SUPPLIED RECORDS

-- START --

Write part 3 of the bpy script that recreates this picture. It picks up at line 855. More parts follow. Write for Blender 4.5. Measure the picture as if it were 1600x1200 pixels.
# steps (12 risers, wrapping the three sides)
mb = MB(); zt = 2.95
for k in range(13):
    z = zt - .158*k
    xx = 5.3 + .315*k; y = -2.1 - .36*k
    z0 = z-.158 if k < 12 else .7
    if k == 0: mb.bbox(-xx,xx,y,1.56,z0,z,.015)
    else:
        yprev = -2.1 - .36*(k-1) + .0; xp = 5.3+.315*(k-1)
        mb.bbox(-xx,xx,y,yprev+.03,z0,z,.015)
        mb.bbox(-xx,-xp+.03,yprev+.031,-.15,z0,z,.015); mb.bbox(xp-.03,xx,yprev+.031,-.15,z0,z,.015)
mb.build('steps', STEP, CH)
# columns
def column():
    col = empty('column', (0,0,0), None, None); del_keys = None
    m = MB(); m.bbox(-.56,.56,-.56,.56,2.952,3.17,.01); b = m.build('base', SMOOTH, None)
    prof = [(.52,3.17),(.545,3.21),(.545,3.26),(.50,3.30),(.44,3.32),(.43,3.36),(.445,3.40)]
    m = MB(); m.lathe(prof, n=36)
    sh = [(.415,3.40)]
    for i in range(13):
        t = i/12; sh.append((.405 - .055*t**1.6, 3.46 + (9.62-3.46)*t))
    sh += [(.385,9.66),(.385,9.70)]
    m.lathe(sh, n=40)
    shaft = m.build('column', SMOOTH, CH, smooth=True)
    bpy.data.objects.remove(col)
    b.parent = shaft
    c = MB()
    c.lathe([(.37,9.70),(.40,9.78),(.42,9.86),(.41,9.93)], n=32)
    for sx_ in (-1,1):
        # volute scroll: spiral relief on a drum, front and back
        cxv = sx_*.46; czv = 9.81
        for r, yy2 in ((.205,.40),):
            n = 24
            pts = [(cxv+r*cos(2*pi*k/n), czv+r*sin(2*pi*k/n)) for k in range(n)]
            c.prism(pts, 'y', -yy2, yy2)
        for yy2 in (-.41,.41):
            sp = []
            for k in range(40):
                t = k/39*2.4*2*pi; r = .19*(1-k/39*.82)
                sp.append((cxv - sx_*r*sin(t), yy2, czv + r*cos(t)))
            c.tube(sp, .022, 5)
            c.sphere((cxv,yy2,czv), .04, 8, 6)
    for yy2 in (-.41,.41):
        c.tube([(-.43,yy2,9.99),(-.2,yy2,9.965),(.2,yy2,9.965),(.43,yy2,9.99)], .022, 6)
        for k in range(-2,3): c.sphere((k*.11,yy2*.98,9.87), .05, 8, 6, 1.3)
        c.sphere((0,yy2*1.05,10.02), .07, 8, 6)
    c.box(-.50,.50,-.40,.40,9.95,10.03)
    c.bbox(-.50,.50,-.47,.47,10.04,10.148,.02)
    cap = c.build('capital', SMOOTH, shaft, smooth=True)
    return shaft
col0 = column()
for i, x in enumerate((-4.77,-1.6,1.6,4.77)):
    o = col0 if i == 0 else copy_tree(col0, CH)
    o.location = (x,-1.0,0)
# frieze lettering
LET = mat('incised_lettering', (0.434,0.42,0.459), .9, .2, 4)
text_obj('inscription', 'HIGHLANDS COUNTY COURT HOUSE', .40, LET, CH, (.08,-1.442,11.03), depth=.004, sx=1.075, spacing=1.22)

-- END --
-- START --

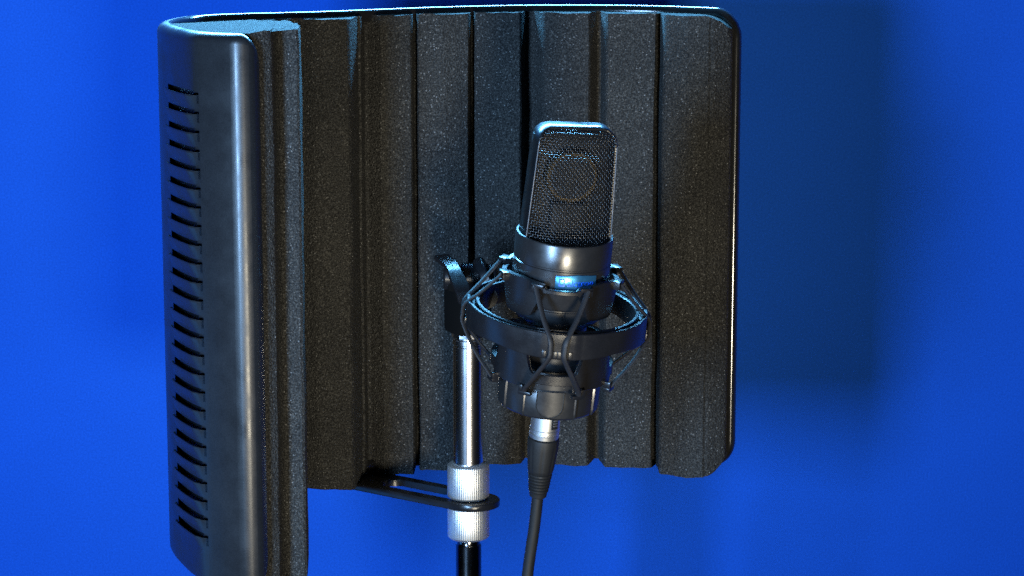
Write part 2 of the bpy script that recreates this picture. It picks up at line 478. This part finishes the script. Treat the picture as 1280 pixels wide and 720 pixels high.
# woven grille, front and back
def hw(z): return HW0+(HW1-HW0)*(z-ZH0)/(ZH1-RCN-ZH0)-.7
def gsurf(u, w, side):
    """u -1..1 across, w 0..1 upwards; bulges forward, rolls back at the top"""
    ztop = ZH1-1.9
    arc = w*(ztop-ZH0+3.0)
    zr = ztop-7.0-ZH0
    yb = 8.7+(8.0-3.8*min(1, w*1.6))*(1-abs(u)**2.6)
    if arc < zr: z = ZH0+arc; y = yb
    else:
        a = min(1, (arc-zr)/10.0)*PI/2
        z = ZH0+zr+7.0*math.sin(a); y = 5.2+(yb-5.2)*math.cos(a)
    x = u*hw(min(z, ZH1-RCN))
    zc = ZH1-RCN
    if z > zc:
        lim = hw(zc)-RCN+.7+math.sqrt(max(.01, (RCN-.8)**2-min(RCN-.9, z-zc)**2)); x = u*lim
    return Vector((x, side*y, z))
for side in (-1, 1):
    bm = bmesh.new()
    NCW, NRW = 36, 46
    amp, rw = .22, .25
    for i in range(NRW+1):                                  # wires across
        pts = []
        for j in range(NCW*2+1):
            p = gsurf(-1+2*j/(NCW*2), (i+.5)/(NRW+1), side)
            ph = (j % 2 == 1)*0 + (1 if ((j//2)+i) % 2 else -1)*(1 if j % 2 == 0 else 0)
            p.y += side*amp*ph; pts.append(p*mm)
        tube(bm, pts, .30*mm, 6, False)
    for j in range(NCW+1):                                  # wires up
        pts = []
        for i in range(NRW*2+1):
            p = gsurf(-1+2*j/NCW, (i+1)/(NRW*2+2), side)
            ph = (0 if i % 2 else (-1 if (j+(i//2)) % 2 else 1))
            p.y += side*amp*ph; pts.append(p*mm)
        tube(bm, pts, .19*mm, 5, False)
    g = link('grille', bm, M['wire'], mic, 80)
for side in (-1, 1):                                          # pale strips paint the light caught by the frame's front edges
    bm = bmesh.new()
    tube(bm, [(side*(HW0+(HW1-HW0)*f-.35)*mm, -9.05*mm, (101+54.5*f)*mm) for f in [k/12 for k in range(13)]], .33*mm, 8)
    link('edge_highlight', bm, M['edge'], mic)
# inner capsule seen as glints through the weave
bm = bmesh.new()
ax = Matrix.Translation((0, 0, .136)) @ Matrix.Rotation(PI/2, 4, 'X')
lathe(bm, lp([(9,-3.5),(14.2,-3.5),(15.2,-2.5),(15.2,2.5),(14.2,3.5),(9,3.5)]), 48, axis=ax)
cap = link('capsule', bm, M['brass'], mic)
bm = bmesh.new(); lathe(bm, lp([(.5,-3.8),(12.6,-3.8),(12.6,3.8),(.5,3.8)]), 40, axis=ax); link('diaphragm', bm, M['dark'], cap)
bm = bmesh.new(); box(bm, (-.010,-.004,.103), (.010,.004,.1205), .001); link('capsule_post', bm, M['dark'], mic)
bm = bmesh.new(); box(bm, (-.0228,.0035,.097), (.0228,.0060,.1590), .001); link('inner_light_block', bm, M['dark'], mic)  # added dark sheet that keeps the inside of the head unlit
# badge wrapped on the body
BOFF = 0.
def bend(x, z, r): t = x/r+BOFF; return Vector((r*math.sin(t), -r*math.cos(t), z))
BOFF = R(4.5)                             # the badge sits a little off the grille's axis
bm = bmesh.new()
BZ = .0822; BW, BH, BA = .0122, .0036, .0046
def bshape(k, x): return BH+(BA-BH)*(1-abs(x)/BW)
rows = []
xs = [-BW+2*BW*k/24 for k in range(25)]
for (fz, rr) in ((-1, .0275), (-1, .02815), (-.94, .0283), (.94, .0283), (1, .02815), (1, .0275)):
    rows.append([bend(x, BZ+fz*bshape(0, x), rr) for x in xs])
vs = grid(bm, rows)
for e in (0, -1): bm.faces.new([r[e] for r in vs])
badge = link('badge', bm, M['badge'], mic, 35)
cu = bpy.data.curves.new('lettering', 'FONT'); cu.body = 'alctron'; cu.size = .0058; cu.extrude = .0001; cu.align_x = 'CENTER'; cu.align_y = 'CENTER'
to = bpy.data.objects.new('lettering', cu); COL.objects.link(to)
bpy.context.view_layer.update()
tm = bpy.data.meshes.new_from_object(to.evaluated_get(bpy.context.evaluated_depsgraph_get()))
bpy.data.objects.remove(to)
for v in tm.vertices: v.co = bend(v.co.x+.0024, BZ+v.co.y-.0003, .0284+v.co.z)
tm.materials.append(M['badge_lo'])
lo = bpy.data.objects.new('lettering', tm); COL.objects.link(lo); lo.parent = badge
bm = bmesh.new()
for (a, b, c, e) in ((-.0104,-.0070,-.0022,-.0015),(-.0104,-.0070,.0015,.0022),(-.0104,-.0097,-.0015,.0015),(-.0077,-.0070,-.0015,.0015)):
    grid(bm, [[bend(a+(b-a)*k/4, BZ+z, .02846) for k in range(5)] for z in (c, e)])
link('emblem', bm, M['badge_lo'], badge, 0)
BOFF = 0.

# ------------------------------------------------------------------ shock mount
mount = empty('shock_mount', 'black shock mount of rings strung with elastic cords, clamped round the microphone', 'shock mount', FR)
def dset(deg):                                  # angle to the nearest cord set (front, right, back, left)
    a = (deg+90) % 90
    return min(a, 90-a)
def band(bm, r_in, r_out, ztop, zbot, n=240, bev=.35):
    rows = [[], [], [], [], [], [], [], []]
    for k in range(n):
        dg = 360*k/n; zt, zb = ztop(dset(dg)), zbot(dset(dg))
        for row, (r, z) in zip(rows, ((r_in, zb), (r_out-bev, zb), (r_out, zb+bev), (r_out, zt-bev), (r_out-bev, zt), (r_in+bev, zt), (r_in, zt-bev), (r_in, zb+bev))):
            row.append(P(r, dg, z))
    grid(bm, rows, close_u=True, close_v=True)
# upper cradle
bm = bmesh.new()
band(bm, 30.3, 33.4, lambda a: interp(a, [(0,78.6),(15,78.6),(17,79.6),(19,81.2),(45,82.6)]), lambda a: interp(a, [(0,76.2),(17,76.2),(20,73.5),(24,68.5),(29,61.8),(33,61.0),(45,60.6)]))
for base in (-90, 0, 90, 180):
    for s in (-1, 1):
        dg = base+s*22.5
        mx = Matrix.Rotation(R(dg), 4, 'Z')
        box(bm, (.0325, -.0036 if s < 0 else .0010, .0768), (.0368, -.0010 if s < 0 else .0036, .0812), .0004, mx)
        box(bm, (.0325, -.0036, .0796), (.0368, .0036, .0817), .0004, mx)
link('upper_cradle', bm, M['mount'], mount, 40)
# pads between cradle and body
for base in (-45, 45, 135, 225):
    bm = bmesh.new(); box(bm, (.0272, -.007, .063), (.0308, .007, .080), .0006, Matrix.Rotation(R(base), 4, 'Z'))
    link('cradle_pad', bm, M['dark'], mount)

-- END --
-- START --

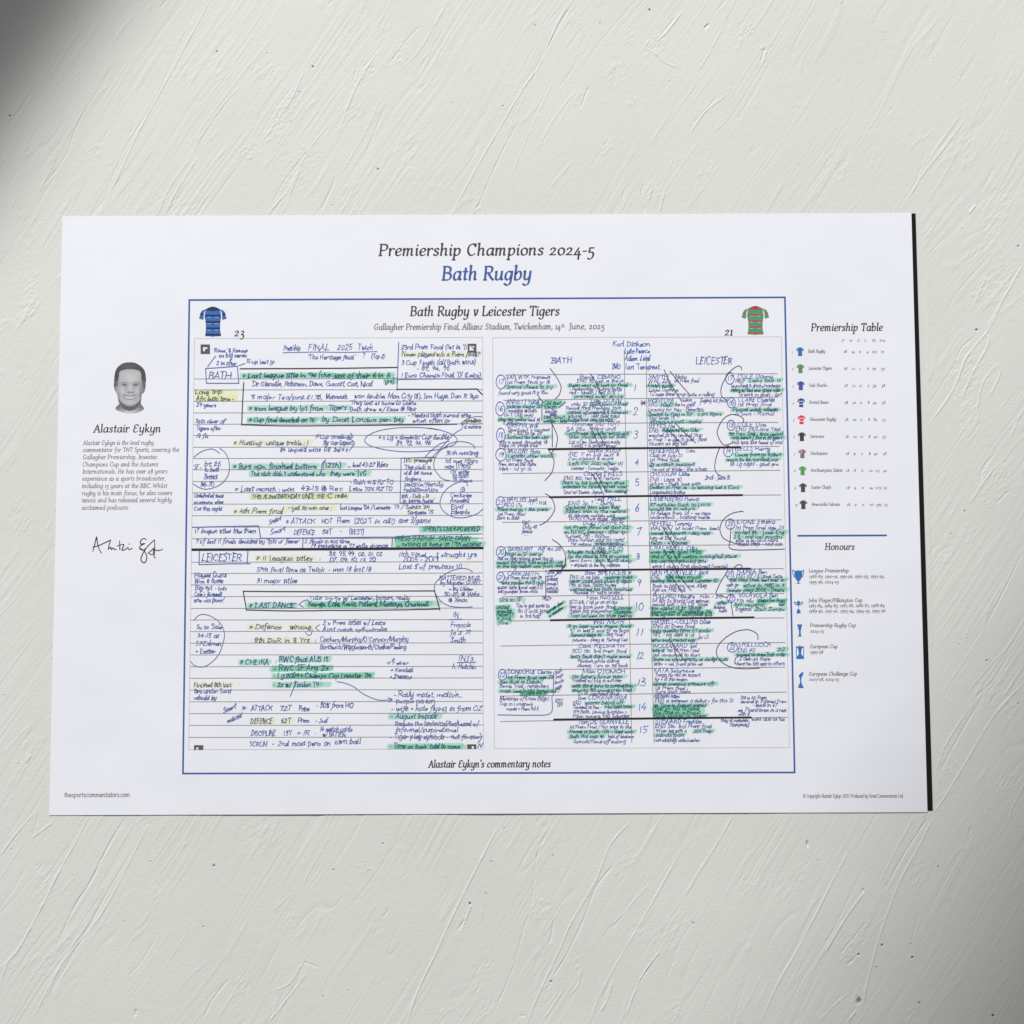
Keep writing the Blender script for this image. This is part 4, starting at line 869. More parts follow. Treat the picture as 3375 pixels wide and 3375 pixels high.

-- END --

WHAT YOU WILL DO
Check each line of the entries above for the word "Blender". List the ones that have it.

RESULT OF THIS TASK
Write part 3 of the bpy script that recreates this picture. It picks up at line 855. More parts follow. Write for Blender 4.5. Measure the picture as if it were 1600x1200 pixels.
Keep writing the Blender script for this image. This is part 4, starting at line 869. More parts follow. Treat the picture as 3375 pixels wide and 3375 pixels high.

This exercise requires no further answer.